Among the other important films of the year were I Want to Live!; The Last Hurrah; The Big Country; Damn Yankees and South Pacific.

Susan Hayward won her fifth Oscar nomination and her first and only Oscar for her portrayal of convicted murderess Barbara Graham in Robert Wise’s I Want to Live! Hayward’s final scenes in the film are among the most gut-wrenching ever captured on film.

John Ford made a rare film about contemporary politics in his films of Edwin O’Connor’s best-seller, The Last Hurrah. Starring Spencer Tracy in one of his best roles as an old-style politician facing a sleek, slick TV era newcomer in the showdown for his city’s mayoral race, Ford surrounds Tracy with a gallery of familiar faces – Jeffrey Hunter as Tracy’s nephew, Pat O’Brien, Donald Crisp, James Gleason, Wallace Ford, Edward Brophy and Ricardo Cortez as Tracy’s cronies, Jane Darwell as an old lady who shows up at everyone’s wakes and Basil Rathbone and John Carradine as Tracy’s long time political foes. They’re all given a moment or two in the spotlight, but Tracy is very much the glue that holds it all together.

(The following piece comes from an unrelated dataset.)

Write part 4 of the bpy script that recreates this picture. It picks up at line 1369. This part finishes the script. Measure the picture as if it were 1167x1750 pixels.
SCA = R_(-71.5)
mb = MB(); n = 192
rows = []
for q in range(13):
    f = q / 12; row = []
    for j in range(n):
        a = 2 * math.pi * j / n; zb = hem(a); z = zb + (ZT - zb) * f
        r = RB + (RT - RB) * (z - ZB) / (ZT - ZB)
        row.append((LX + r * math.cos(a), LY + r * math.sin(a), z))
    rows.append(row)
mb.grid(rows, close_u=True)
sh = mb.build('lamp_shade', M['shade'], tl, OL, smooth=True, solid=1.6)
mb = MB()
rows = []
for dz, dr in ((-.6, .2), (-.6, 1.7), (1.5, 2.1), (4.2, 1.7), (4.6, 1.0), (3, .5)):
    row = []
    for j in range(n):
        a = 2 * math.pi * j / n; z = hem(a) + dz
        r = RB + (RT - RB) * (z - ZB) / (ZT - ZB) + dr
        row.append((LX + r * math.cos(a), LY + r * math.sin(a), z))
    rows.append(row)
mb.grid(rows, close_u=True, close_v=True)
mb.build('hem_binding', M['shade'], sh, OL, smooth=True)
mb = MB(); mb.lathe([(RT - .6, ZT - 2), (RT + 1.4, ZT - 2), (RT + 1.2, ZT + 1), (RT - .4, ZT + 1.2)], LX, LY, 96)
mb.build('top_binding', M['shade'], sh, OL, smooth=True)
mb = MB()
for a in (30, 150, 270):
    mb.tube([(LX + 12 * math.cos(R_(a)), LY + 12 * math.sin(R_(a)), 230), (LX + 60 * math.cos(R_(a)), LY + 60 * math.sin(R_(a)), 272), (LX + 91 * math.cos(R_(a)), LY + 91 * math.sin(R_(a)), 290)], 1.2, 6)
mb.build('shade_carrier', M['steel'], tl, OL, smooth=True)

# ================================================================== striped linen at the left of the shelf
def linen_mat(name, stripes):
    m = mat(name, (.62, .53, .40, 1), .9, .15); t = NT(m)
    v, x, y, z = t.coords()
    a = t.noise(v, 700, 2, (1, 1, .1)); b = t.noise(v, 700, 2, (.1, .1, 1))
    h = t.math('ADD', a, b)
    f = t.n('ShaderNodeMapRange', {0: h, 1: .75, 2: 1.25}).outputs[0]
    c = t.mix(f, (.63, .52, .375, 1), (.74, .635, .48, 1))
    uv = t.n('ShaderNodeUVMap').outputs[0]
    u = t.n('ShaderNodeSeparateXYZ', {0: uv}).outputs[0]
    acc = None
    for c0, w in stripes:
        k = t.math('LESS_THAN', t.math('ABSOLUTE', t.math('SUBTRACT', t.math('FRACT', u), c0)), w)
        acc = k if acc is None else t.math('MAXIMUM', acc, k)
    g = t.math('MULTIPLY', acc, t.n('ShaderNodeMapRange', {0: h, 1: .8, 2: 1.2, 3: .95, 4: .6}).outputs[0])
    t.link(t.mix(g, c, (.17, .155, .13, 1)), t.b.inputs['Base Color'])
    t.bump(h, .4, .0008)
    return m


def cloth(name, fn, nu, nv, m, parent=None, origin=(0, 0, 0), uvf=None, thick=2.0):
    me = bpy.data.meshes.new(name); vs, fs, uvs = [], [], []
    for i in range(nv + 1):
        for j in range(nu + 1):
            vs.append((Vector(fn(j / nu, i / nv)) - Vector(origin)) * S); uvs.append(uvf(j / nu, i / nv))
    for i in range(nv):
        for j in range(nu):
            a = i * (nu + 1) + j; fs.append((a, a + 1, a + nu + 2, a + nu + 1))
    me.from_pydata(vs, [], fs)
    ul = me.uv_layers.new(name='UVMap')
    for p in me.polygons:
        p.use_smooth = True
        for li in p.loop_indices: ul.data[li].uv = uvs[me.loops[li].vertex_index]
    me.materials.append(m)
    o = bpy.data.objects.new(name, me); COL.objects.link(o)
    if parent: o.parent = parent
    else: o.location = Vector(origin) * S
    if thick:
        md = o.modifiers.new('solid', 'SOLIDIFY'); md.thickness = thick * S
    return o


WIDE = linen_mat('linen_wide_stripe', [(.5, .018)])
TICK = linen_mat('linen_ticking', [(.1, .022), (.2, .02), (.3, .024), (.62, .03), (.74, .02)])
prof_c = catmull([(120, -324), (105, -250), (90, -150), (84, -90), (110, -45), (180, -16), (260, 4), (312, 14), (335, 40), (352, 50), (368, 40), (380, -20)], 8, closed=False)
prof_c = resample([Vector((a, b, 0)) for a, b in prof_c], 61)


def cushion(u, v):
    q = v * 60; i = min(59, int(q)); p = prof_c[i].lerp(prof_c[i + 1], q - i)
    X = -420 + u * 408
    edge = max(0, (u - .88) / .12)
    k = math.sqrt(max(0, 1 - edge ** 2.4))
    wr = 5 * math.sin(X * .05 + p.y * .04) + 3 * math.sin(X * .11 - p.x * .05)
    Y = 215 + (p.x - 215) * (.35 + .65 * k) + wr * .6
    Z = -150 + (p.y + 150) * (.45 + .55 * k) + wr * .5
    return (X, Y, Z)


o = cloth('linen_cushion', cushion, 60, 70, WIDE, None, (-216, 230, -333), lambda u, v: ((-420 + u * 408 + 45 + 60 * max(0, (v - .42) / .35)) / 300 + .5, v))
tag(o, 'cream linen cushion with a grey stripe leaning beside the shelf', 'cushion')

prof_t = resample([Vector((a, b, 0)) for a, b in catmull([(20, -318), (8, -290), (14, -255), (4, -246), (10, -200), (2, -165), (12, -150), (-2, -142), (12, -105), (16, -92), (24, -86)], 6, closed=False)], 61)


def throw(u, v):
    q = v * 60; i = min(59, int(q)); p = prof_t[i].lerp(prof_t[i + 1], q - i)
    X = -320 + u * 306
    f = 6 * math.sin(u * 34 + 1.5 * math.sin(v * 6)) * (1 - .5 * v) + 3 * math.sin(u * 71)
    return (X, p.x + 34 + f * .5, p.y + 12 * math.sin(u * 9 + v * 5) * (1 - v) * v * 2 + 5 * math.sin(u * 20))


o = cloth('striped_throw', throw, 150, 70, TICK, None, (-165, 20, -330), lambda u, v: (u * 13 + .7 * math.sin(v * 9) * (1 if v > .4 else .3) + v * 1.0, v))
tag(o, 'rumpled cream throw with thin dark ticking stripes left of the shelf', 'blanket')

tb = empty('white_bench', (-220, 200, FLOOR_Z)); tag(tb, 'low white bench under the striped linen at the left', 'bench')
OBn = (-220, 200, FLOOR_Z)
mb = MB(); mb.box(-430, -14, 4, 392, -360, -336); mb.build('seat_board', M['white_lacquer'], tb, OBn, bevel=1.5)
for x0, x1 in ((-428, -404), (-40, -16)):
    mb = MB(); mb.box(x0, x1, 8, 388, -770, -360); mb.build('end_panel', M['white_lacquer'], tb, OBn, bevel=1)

Burl Ives’ Oscar nomination and his Oscar came for William Wyler’s The Big Country in which he plays a sort of Big Daddy of the range in this stirring western also starring Gregory Peck, Jean Simmons, Carroll Baker, Charlton Heston and Charles Bickford.

Tab Hunter was given lead role of the younger version of a middle-aged baseball fan in the Hollywood version of Adler and Ross’s Damn Yankees which otherwise kept its Broadway cast. Among them were Gwen Verdon as the devil’s chief temptress and Ray Walston as the devil himself.

Director Joshua Logan made some strange choices in filming the musical sequences in Rodgers & Hammerstein’s South Pacific with garish color filters marring the beauty of Leon Shamroy’s cinematography. The core, however, still shines through. Mitzi Gaynor, Rossano Brazzi, John Kerr, Ray Walston, Juanita Hall and Frances Nuyen were starred.

All films discussed have been released on DVD in the U.S.

New DVD releases this week include the Blu-ray debuts of two Oscar nominated classics, Disney’s Beauty and the Beast and William Friedkin’s The Exorcist.